The Voice of the Customer report flips the script. Instead of analyst framing, it draws from Gartner Peer Insights reviews, which are based on the experiences of people who actually use the technology day in and day out. And surprise, surprise, customers don’t always agree with the analysts. Some vendors left out of the Magic Quadrant altogether end up shining here, with reviews that highlight real satisfaction and value delivery.

Now, a key nuance to keep in mind is that vendors don’t appear in the Voice of the Customer simply because Gartner analysts chose to exclude them. According to their publicly available methodology, there are thresholds. To qualify, vendors need at least 20 eligible reviews (with 15 or more capability and support ratings) from companies above $50M in revenue over an 18-month window. If you don’t hit that bar, you don’t show up, regardless of customer sentiment. This is why the Voice of Customer should be read as a peer-based snapshot, not a census of the entire market.

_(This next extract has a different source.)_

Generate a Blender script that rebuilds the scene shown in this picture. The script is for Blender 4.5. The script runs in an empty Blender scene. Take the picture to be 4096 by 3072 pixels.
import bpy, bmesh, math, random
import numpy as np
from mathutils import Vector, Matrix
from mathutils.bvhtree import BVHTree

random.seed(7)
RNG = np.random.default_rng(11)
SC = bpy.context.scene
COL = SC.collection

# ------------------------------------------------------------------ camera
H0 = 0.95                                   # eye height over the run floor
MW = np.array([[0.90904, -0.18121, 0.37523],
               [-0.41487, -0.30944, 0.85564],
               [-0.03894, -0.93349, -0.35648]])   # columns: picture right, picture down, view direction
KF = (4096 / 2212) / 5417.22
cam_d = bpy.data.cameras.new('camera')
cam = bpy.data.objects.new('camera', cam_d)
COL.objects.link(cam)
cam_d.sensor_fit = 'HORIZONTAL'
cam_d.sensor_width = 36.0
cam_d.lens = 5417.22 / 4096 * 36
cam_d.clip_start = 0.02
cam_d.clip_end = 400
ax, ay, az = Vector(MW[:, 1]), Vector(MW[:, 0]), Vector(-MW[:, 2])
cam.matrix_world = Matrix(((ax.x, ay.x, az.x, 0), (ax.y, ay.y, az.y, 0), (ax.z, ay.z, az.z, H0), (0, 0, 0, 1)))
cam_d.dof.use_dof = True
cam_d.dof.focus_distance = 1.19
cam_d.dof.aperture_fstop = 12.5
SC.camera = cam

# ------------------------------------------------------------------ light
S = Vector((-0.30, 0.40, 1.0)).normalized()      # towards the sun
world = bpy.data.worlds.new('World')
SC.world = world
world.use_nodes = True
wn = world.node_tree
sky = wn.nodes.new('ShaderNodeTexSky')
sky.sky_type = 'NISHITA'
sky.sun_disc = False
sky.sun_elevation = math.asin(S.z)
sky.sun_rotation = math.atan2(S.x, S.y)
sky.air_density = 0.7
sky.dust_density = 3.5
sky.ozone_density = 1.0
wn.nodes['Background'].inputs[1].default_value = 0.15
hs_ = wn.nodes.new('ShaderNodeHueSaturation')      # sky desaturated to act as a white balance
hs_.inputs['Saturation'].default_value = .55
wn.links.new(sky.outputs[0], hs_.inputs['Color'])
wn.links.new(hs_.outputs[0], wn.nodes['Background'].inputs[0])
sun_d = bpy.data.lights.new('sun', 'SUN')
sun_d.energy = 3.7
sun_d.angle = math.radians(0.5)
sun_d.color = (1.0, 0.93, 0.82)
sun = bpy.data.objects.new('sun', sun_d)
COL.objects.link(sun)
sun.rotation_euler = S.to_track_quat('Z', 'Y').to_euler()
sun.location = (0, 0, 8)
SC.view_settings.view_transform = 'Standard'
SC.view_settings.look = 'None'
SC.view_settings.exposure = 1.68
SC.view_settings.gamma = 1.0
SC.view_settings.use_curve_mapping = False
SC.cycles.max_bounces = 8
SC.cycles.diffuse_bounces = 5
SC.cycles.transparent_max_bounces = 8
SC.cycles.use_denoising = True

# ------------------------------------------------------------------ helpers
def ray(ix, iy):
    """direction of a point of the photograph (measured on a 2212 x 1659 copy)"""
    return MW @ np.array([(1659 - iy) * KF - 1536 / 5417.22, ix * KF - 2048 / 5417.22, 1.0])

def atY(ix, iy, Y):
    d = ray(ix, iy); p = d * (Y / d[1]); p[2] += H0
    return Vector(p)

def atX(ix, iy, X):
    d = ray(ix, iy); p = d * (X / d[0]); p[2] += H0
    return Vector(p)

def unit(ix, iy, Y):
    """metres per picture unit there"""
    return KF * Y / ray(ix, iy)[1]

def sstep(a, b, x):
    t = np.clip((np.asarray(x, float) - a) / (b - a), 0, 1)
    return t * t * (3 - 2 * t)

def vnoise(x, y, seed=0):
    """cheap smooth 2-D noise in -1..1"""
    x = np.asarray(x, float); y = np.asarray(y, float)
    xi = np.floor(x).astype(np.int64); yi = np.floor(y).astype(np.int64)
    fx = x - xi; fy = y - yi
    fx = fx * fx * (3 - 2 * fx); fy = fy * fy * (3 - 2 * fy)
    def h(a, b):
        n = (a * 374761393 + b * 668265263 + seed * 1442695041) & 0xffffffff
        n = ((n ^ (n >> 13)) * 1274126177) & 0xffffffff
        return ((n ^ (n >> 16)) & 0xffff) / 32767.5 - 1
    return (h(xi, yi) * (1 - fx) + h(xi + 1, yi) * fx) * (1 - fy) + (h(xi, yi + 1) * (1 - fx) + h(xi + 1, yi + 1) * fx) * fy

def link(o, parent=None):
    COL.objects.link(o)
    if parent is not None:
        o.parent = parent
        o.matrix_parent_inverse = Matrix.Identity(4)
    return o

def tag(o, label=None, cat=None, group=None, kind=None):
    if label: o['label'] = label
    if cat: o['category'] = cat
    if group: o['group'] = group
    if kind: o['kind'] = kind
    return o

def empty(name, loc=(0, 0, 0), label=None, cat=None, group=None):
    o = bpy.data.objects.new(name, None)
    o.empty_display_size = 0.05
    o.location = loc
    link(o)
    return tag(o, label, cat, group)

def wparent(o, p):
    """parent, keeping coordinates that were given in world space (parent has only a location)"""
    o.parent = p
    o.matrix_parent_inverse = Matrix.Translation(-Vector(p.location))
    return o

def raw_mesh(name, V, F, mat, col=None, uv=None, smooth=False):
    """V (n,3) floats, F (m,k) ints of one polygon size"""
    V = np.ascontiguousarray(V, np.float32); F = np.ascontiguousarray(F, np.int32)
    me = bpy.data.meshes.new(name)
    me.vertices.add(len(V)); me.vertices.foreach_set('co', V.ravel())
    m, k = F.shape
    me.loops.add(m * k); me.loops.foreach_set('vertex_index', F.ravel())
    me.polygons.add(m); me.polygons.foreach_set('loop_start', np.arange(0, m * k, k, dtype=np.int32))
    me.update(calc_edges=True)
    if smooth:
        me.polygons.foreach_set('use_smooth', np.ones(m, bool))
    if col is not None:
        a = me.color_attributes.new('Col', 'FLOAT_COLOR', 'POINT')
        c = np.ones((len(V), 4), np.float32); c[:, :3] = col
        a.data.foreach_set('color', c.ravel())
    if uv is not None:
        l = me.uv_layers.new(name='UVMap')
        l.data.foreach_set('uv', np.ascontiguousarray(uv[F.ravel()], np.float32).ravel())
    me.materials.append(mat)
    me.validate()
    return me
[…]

When looking at the scores, it does raise questions about why Salesforce is recognized as the ‘Customers’ Choice.’ Do 31 more reviews really outweigh a 12‑point gap in willingness to recommend? From experience working with qualitative data, I’d argue they shouldn’t. That’s my main point of contention with this report and one I wish Gartner would clarify.

And that tension is exactly what makes Hightouch’s Strong Performer recognition notable. By Gartner’s methodology, Strong Performer means scoring above the market average on Overall Experience (a composite of overall rating, capabilities, and support) but below average on User Interest and Adoption. In Hightouch’s case, that lower placement is driven largely by review volume and breadth across industries and regions, despite having the highest willingness to recommend score among peers. In other words, the customers they do have rate them highly, even if their footprint is smaller than the big incumbents. That nuance matters.

I’ve seen it play out too many times, still to this very day. Companies selecting a CDP based solely on a Magic Quadrant placement, only to end up with a misfit for their data models and team maturity. I’ll admit, Voice of the Customer reports aren’t perfect, reviews are self-selected (confirmation bias), and recent ones carry more weight, but they bring a badly needed counterweight. They remind us to listen to peers, not just to analysts.

So no, this isn’t about cheerleading a single vendor. It’s about acknowledging that there needs to be a balance. Analyst views will always, well, at least for now, shape the category, but customer sentiment tells us where the real wins are happening. And when the two diverge, as they just did with Hightouch, and Treasure Data for that matter, it’s worth paying attention.